Oui, et puis des policiers ont brandi leurs pistolets sur moi. Un jour, j’ai appelé Gregory et je lui ai dit que je ne voulais plus travailler sur le thème de Black Lives Matter. Le même soir – j’avais une fracture à la main, elle était dans un plâtre, et j’ai fait faire le plâtre en noir, parce que je suis créateur de mode, je porte beaucoup de noir et je voulais un plâtre élégant – les flics ont pensé que c’était un pistolet. Ils ont braqué six armes à feu sur moi alors que je sortais de mon immeuble. C’était un coup du destin. Juste au moment où je pensais que ces problèmes ne m’affectaient pas, à cause de ma place dans la société, parce que je vis correctement...au moment même où je me disais que ce n’était pas à moi de résoudre ces problèmes, j’ai été rappelé à l’ordre: je ne suis pas différent des autres.

Kerby, quand tu m’as raconté l’histoire d’Ota Benga, je t’ai écouté. Et puis quand je suis rentré à la maison pour faire des recherches, je me suis dit qu’il ne fallait pas tomber dans la caricature. C’est vraiment arrivé. C’est une histoire vraie. Quand j’ai vu une photo d’Ota Benga et que j’ai lu son histoire, ça m’a fait penser aux passionnés, aux créateurs comme Vincent Van Gogh – des gens qui peuvent être perçus autrement, mais qui sont exceptionnels, magiques. On a limé ses dents pour en faire un phénomène de foire, pour qu’il fasse peur – j’ai dessiné ces triangles en voulant démentir cette perception, rappeler qu’il était un homme et non une bête sauvage. J’aime que mes portraits soient véridiques. Et je voulais trouver quelque chose qui soit fidèle à mon style artistique, mais aussi au scénario qu’on a créé autour de cet homme, qui a fini par le rendre fou. Il s’est suicidé, si je ne me trompe pas.

On a rendu hommage à quelqu’un, comme si on allait à des funérailles. C’était plutôt audacieux de peindre tous ces noms, mais toi, Kerby, tu savais exactement comment structurer tout ça. Moi, j’adore peindre. C’est frappant de peindre un vêtement, ça fait l’effet d’un mégaphone. Ça attire l’attention sur le message qu’on veut faire passer.

Gregory est venu à mon studio à New York. Je portais une veste en cuir noir ce jour-là. On a eu une conversation sur le racisme, et Gregory a dessiné son interprétation de notre conversation sur ma veste.

On a entre autres écrit « We already have a black designer » (« On a déjà un créateur noir »).

C’était la première, et c’est ma propre veste, peinte en argent. Je lui ai demandé s’il voudrait en faire une édition limitée, et c’est comme ça qu’on a fait les onze vestes.
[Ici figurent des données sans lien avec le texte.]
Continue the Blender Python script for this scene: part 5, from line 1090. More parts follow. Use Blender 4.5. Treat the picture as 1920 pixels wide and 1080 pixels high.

Dix ont été vendues à des boutiques, et on en a fait une pour Carmelo Anthony.

Ma façon d’envisager mon travail, c’est que si je n’ai pas de mal à me séparer d’une œuvre, c’est parce qu’elle n’est pas assez bien. J’ai peint cette veste comme si c’était ma propre veste. Je me suis demandé comment je voudrais la porter, et comment elle s’intégrerait à ce que Kerby exprime dans l’ensemble de la collection. C’est une armure. C’est pour tous ceux qui traversent ce genre d’épreuve. Je veux porter ces poèmes, qu’on puisse les lire sur moi comme dans un livre ouvert.